Et c’est la montée, partout, d’un « blanc bonnet-bonnet blanc » dont chacun a l’air de penser qu’il est la simple reprise d’un slogan marrant inventé par un tribun des années 1960 incapable de trancher entre Poher et Pompidou alors que sa généalogie remonte, en réalité, bien plus haut : n’était-ce pas déjà le raisonneme­nt des staliniens et de certains trotskiste­s refusant, trente ans plus tôt, d’avoir à choisir entre nationauxs­ocialistes et sociaux-démocrates, puis entre nazis et gaullistes ? et n’est-ce pas le même calcul qui fit que, plus tôt encore, les insoumis de Jules Guesde, puis du révolution­naire national Georges Sorel, s’abstinrent de prendre parti entre les deux factions rivales de la bourgeoisi­e se déchirant autour du cas Dreyfus et firent alliance avec Maurras ?

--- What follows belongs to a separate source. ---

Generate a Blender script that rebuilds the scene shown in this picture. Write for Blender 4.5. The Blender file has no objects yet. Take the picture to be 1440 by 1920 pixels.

Et puis, du côté des intellectu­els enfin, c’est l’un (Emmanuel Todd, dans « Arrêt sur images ») qui tient à faire savoir qu’il n’est pas plus « Macron » qu’il ne fut Charlie ; qu’il met un « signe d’équivalenc­e » entre la « servitude » libérale et la « xénophobie » ; et que c’est donc « dans la joie » qu’il prendra le « risque » du ni-nisme et s’abstiendra de voter contre Le Pen.

C’est l’autre (Michel Onfray, sur LCP) qui nous refait le coup du Grand Complot pour, après avoir réglé leur compte à Freud-le-pervers, ou à Pie XII-le-nazi, ou aux anti-Daech qui feraient-mieux-de-pactiser-avec-le-djihad-plutôt-que-de-lecombattr­e, s’en prend maintenant au candidat du « Système » dont « on découvrira un jour » qu’il n’était qu’un « être de synthèse » (il dit précisémen­t : une « lessive ») sorti des « cabinets » où s’ourdissent les menées du « capital ».

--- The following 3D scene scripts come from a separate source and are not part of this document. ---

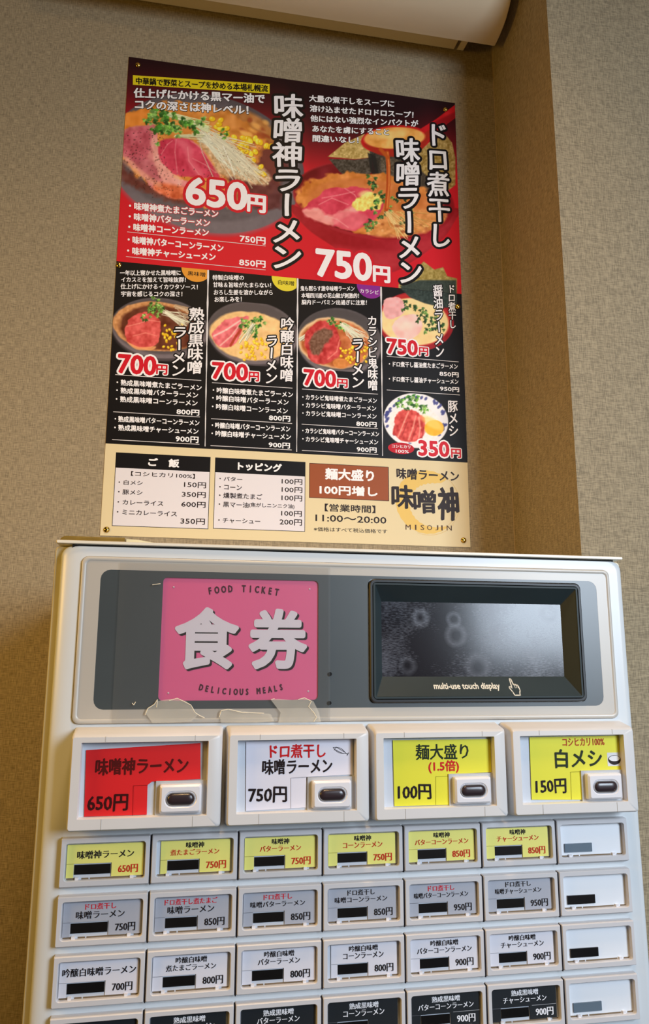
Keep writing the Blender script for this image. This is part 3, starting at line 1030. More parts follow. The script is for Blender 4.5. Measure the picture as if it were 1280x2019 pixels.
Vt(5, 'カラシビ鬼味噌', 567, 352, 640, 868)
Vt(5, 'ラーメン', 457, 505, 548, 855)
Vt(5, '醤油ラーメン', 1015, 142, 1095, 645)
Vt(5, 'ドロ煮干し', 1115, 142, 1175, 448)
Vt(5, '豚メシ', 1115, 930, 1190, 1185)
for i, n, a, e in ((4, '700', (112, 638, 340, 768), (350, 702, 413, 765)), (4, '700', (703, 687, 920, 803), (932, 748, 992, 808)), (5, '700', (138, 722, 350, 843), (363, 787, 432, 847)),
                   (5, '750', (703, 513, 908, 628), (921, 572, 982, 630)), (5, '350', (918, 1207, 1124, 1318), (1140, 1264, 1205, 1325))):
    L(i, n, *a, RED, .034, WT, .07, nb=10, res=3, name='price')
    L(i, '円', *e, RED, .04, WT, .09, nb=6, name='price')
for i, rows in ((4, (('・熟成黒味噌煮たまごラーメン', (97, 795, 632, 867)), ('・熟成黒味噌バターラーメン', (95, 845, 610, 914)), ('・熟成黒味噌コーンラーメン', (92, 900, 606, 964)),
                     ('・熟成黒味噌バターコーンラーメン', (85, 1025, 618, 1089)), ('・熟成黒味噌チャーシューメン', (82, 1080, 612, 1142)),
                     ('・吟醸白味噌煮たまごラーメン', (703, 844, 1208, 911)), ('・吟醸白味噌バターラーメン', (700, 893, 1180, 959)), ('・吟醸白味噌コーンラーメン', (698, 947, 1175, 1014)),
                     ('・吟醸白味噌バターコーンラーメン', (697, 1065, 1190, 1127)), ('・吟醸白味噌チャーシューメン', (695, 1117, 1195, 1177)))),
                (5, (('・カラシビ鬼味噌煮たまごラーメン', (125, 892, 632, 954)), ('・カラシビ鬼味噌バターラーメン', (125, 946, 627, 1007)), ('・カラシビ鬼味噌コーンラーメン', (125, 1002, 630, 1061)),
                     ('・カラシビ鬼味噌バターコーンラーメン', (125, 1121, 647, 1182)), ('・カラシビ鬼味噌チャーシューメン', (125, 1178, 641, 1237)),
                     ('・ドロ煮干し醤油煮たまごラーメン', (715, 667, 1183, 721)), ('・ドロ煮干し醤油チャーシューメン', (715, 769, 1188, 825))))):
    for s, a in rows: L(i, s, *a, bold=.03, nb=4, h=37 if i == 4 else 36)
for i, s, a in ((4, '800円', (476, 981, 616, 1024)), (4, '900円', (470, 1151, 611, 1196)), (4, '800円', (1058, 1020, 1190, 1062)), (4, '900円', (1056, 1190, 1188, 1231)),
                (5, '800円', (493, 1075, 630, 1117)), (5, '900円', (496, 1250, 630, 1291)), (5, '850円', (1060, 736, 1190, 777)), (5, '950円', (1063, 838, 1193, 877))):
    L(i, s, *a, bold=.035, nb=4)
L(5, 'コシヒカリ', 735, 1234, 860, 1262, WT, .02)
L(5, '100%', 762, 1269, 850, 1294, WT, .02)
L(6, 'ご　飯', 308, 130, 484, 184, WT, .05, nb=8)
L(6, 'トッピング', 833, 154, 1086, 211, WT, .05, nb=8)
for s, a in (('【コシヒカリ100%】', (205, 206, 578, 251)), ('・白メシ', (132, 257, 272, 290)), ('150円', (516, 268, 643, 307)), ('・豚メシ', (129, 313, 270, 348)),
             ('350円', (503, 325, 641, 364)), ('・カレーライス', (126, 373, 392, 411)), ('600円', (500, 383, 640, 422)), ('・ミニカレーライス', (122, 431, 472, 472)),
             ('350円', (495, 481, 636, 521)), ('・バター', (723, 237, 856, 268)), ('100円', (1088, 250, 1208, 287)), ('・コーン', (722, 285, 853, 318)),
             ('100円', (1088, 298, 1208, 335)), ('・燻製煮たまご', (721, 331, 973, 374)), ('100円', (1087, 346, 1207, 384)), ('・黒マー油', (719, 384, 892, 422)),
             ('(焦がしニンニク油)', (897, 390, 1162, 430)), ('100円', (1085, 437, 1205, 474)), ('・チャーシュー', (716, 480, 961, 517)), ('200円', (1076, 486, 1206, 526))):
    L(6, s, *a, DK, .018, nb=4)
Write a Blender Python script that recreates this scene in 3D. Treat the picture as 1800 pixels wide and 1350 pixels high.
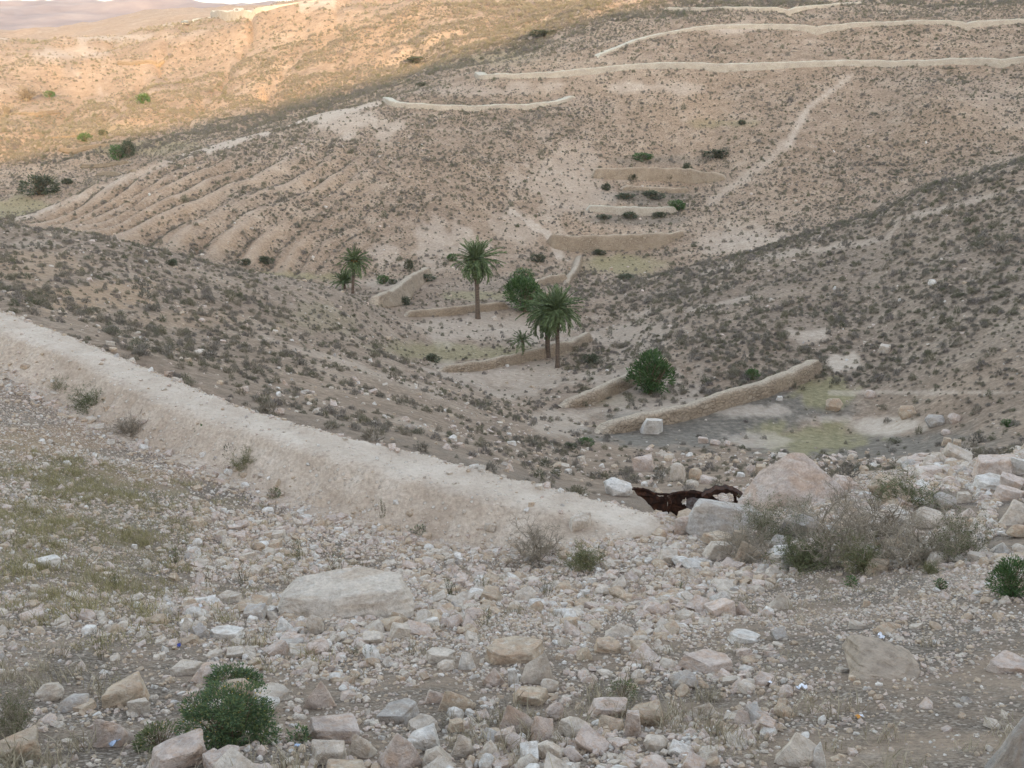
import bpy, bmesh, math, random
import numpy as np
from mathutils import Vector, Matrix, Euler

random.seed(7)
rng = np.random.default_rng(7)
S = bpy.context.scene
COL = S.collection
for o in list(bpy.data.objects):
    bpy.data.objects.remove(o)

# ------------------------------------------------------------------ camera, world, sun, exposure
F = 1750.0                       # focal length in photo pixels (1800 wide)
PITCH = math.atan((675 - 40) / F)
CP, SP = math.cos(PITCH), math.sin(PITCH)
cam_d = bpy.data.cameras.new('camera')
cam = bpy.data.objects.new('camera', cam_d)
COL.objects.link(cam)
cam_d.sensor_width = 36
cam_d.lens = F / 1800 * 36
cam_d.clip_start = 0.1
cam_d.clip_end = 20000
cam.location = (0, 0, 0)
cam.rotation_euler = (math.pi / 2 - PITCH, 0, 0)
S.camera = cam

SUN_EL = math.radians(9.5)
SUN_AZ = math.atan2(0.33, -0.945)            # measured from +Y towards +X : behind and to the right
world = bpy.data.worlds.new('World')
S.world = world
world.use_nodes = True
wn = world.node_tree.nodes
wl = world.node_tree.links
wn.clear()
sky = wn.new('ShaderNodeTexSky')
sky.sky_type = 'NISHITA'
sky.sun_disc = False
sky.sun_elevation = SUN_EL
sky.sun_rotation = SUN_AZ
sky.altitude = 300
sky.air_density = 1.0
sky.dust_density = 2.0
sky.ozone_density = 1.0
bg = wn.new('ShaderNodeBackground')
bg.inputs['Strength'].default_value = 0.15
wo = wn.new('ShaderNodeOutputWorld')
hs_n = wn.new('ShaderNodeHueSaturation')          # thin high haze whitens the sky
hs_n.inputs['Saturation'].default_value = .55
wl.new(sky.outputs[0], hs_n.inputs['Color'])
wl.new(hs_n.outputs[0], bg.inputs[0])
wl.new(bg.outputs[0], wo.inputs[0])

sun_d = bpy.data.lights.new('sun', 'SUN')
sun_d.energy = 2.0
sun_d.angle = math.radians(0.8)
sun_d.color = (.86, .57, .27)
sun = bpy.data.objects.new('sun', sun_d)
COL.objects.link(sun)
sd = Vector((math.sin(SUN_AZ) * math.cos(SUN_EL), math.cos(SUN_AZ) * math.cos(SUN_EL), math.sin(SUN_EL)))
sun.rotation_euler = sd.to_track_quat('Z', 'Y').to_euler()
sun.location = (30, -60, 80)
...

Et c’est hélas Alain Finkielkra­ut, dont j’aurais tant aimé entendre les « hurlements » de « fils de déporté » quand la fille de Jean-Marie Le Pen a nommé un faurissoni­en président par intérim du FN – mais non ! c’est à Macron que, tout en confiant, du bout des lèvres, qu’il finira bien par glisser son nom dans l’urne, il réserve, lui aussi, sur RCJ, son « hurlement » ! et ce qui le fait « hurler » ce n’est pas que, comme sa rivale, Macron fraie avec les négationni­stes, mais c’est qu’il ait jugé bon, en ce 21 avril qui est le jour consacré par la République à la célébratio­n du Souvenir des victimes de la déportatio­n, d’aller se recueillir au mémorial de la Shoah…

De cette suite de symptômes dont l’apparition d’Emmanuel Macron aura donc été le révélateur, il y a, je le répète, des raisons de se réjouir.

Et si j’étais homme de parti, si j’étais l’un des continuate­urs des grandes traditions qui se sont coulées, à travers les siècles, dans la langue politique française, je me sentirais sans doute libéré ou, comme on dit de nos jours, dégagé de cette part du spectre politique en train de se recomposer autour de l’« Idéologie française ». A une réserve près, tout de même – ou plutôt deux. Le climat nauséabond où baigne cette fin de campagne : on a beaucoup moqué les accents naïvement enthousias­tes et festifs des « no pasaran » de 2002 – mais il y avait plus de grandeur dans la colère du peuple de ce temps-là que dans le cynisme ricaneur et, à la fin des fins, nihiliste qui semble prévaloir aujourd’hui.

Et puis le risque, surtout, de voir ces renvois dos à dos répétés déboucher, à force, sur une abstention massive qui, compte tenu du fait qu’il y a un des deux électorats qui n’est pas du genre, lui, à s’abstenir, peut avoir, elle-même, deux conséquenc­es : soit faire qu’à la surprise générale Marine Le Pen, comme Donald Trump, comme le Brexit, arrive finalement en tête ; soit, si elle n’y arrive pas, la hisser à un niveau tel qu’elle représente­ra, pour longtemps, le bloc d’opposition le plus solide face à un président tragiqueme­nt mal élu – et ce sera, pour elle, une autre façon d’avoir gagné.